長女には娘、息子の2人の子、つまり私にとっての孫がいる。
〝孫自慢〟をするわけではないが、2人とも結構出来が良い。
それで、長女に冷やかし半分、こう言ってみた。
「2人とも君の血を引いていないようだな。
優秀なのは○○君の血だろう」
⃝⃝君というのは言うまでもなく娘婿のことである。
すると長女はこう返してきた。
「夫の優秀なDNAを見つけだして、それを育て上げたのは私よ」
こう胸を張ったのである。
恐れ入りました。

娘婿は香港人である。
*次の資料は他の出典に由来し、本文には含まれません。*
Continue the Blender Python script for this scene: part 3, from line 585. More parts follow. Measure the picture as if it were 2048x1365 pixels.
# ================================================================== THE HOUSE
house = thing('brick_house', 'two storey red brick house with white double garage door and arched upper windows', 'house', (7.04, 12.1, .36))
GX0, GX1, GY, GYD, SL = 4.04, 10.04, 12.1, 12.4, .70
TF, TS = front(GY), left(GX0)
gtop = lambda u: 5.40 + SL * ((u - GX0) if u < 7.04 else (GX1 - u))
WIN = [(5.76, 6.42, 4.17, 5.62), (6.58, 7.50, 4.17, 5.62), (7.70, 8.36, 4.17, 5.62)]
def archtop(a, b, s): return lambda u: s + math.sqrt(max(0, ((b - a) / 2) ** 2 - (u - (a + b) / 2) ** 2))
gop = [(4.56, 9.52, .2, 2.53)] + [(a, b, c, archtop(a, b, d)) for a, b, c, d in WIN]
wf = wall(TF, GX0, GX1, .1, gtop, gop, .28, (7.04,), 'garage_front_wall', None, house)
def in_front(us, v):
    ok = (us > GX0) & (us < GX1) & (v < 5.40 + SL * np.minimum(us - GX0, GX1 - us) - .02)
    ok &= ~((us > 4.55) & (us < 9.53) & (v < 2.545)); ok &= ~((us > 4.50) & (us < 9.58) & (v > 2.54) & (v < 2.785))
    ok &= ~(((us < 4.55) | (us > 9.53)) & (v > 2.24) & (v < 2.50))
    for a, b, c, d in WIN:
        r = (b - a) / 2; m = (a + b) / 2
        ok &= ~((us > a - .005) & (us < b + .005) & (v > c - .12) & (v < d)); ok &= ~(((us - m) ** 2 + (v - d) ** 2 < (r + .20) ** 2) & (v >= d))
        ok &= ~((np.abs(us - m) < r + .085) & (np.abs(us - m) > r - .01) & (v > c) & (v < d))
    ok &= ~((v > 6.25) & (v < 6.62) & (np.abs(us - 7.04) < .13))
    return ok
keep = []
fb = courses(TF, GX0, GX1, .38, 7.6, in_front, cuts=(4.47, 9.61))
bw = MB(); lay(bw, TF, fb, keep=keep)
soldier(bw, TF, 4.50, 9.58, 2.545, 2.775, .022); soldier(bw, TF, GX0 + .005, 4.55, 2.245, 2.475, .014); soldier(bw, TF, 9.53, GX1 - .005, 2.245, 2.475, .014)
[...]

2人が結婚したいと言ってきた時は、
さすがに面食らい、即座には「いいだろう」とは言えなかった。
結婚すると、風土・習慣が全く違う香港に住むようになる。
それは長女に大変な苦労を強いることになるだろう。
親としての懸念、心配は大きかった。
香港に出向き、彼と会い
「香港にも素敵な女性はたくさんいるでしょう」
なんて言って、やんわり長女を諦めるよう言ったのだが、
それは虚しい試みであり、
結局2人に押し切られてしまったのである。
その結果が2人の孫である。
実は次女の結婚も似たような問題があった。
相手の年齢が18歳も上だったのである。
結婚当初はそれでもよいだろう。
しかし、子供が長じて大学生ともなると父親は60も半ば、
定年を迎える年齢となるのだ。
大学卒業、結婚という問題が大きくのしかかってくるはずだ。
世間の様々なあり様を見てきている親にすれば、
そんなことが心配の種となる。
だが、長女同様、こちらも押し切られてしまった。
そして、次女にも今年大学生になった可愛い可愛い孫娘がいる。

言うまでもなく、この3人の孫がいまや
私たち祖父母の生きがいである。
親心ゆえ、長女の時も次女の時も、
何だかだとクレームをつけたが、
3人の孫を抱かせてくれたことが、
長女、次女の私たちに対する答え、
感謝の気持ちなのかもしれない。